Nach der Pause eine Suite aus Georges Bizet Oper Carmen, die vom russischen (schon wieder kein Spanier) Komponisten Rodion Shchedrin als Balletmusik zusammengestellt wurde. Die Besetzung für dieses Stück sieht ein Streichorchester und vier Schlagzeuger vor. Diese vier Herren sorgen für die Unterhaltung, denn sie machen nicht nur die „übliche“ Klanguntermalung mit Becken, Kastagnetten oder Triangel, sondern mit Vibraphon, Marimbaphon oder anderem spielen sie einige der berühmten Themen und Melodien aus der Oper. Bewundernswert mit welcher Konzentration sie zwischen einem „Ratsch“ hier und einem „Ping“ da die Instrumente wechseln und präzise ihre Einsätze einhalten. Das Streichorchester arbeitet sich derweil an seinem Teil der Oper ab. Das klingt alles sehr hübsch, ist wie immer hochklassig gespielt, der Funke spring allerdings nicht über. Diese Bearbeitung gehört in die Reihe von Balletmusiken, die ohne Ballet zu viele Längen hat. Positiv kann man natürlich sagen, sie lädt zum kontemplativen Zuhören ein. Aber wir haben ja die vier Perkussionisten, die bald wieder für Abwechslung gesorgt haben.

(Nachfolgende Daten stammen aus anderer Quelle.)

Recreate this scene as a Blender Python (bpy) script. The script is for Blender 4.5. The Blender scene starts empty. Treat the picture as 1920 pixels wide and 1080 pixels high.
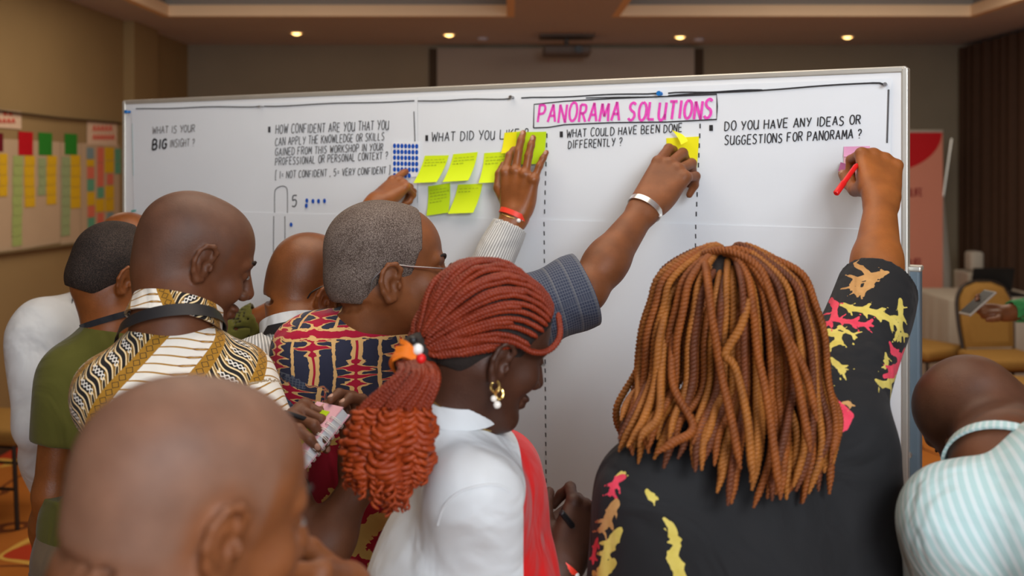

Zum Abschluss der Bolero von Maurice Ravel. Bei seiner Uraufführung ein Skandal, wurde er zwischenzeitlich als Hintergrundmusik beim Eistanz oder erotischen Filmszenen gleichermaßen kommunalisiert wie gefleddert. Ravel wusste schon zu Lebzeiten, dass das wohl als sein bekanntestes Stück in die Musikgeschichte eingehen würde und er hat nie verstanden weshalb. Echte Bedeutung hat der Bolero für Zweierlei: Erstens zeigt er die großartigen Orchestrierungs-Fähigkeiten von Maurice Ravel in komprimierter Form. Seine Kenntnisse der Instrumente und Klangfarben und wie man sie kombinieren kann um wirklich neue Klänge zu erzeugen – wenn er etwa in der 9. Stufe mit Celesta, Horn und Flöten eine Orgel simuliert. Zweitens, dass mit einem Cresendo die Emotionen der Zuhörer am leichtesten zu manipulieren sind.
Das WSO hat den Bolero – den sie auch am Vorabend bei der Happy Hour in Dortmund gespielt haben – mit Freude und Routine aufgeführt und den zu erwartenden tosenden Applaus dafür eingefahren.

Wie immer ist das Konzert bis in den Mai auf dem WDR Konzertplayer nachzuhören.